The rebound in clean energy shares also hints at a geographical effect. Chinese stocks are relatively poorly represented in the top 10 performers in the last year, but there is a healthy helping of US stocks. The shortage of Chinese representation may reflect the bumpy progress of supply chain consolidation in that country, worries about Europe’s tariff on Chinese imports, and the signs of a significant slowdown in the country’s wind market in 2013-14 – all factors that have been extensively covered by our analysts.
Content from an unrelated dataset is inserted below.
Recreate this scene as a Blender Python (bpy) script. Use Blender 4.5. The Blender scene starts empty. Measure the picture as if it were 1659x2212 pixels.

The heavy representation of US stocks reflects hopes that the world’s largest economy will step up its investment in clean energy, even as it continues to exploit the shale gas opportunity. Our figures for the second quarter of 2013 show a 155% bounce in US clean energy investment in Q2 compared to the first quarter, although it still remained 20% down on the number for the second quarter of 2012. Tax incentives are still on offer in the US to drive developers to build large solar and wind projects, and homeowners and businesses to install rooftop PV. President Barack Obama’s re-election in November 2012 helped to underpin confidence, as have recent presidential pronouncements – including his Climate Action Plan, unveiled on 25 June.

Stock market enthusiasm can vanish as quickly as it appears, and it might do so again in the second half of 2013. But, for the moment, the NEX’s strong rally is creaking open the equity-raising window more widely than at any time in the last few years.

In the second quarter of 2013, quoted clean energy companies raised $3.8bn, about three quarters of the figure they managed in the whole of last year. That Q2 number owed much to one large issue, of $1.4bn by New Zealand hydro and geothermal company Mighty River Power, with other sizeable equity raisings by biodiesel firm Emerge Energy Services, by Hannon Armstrong Sustainable Infrastructure Capital, by First Solar, and – yes – by Tesla.

So far, that upturn in public market fundraising has lacked breadth, and been dependent on a relatively small number of deals. That is hardly surprising at a time when many investors have been struggling to solve the “strange case” of the rally in clean energy share prices.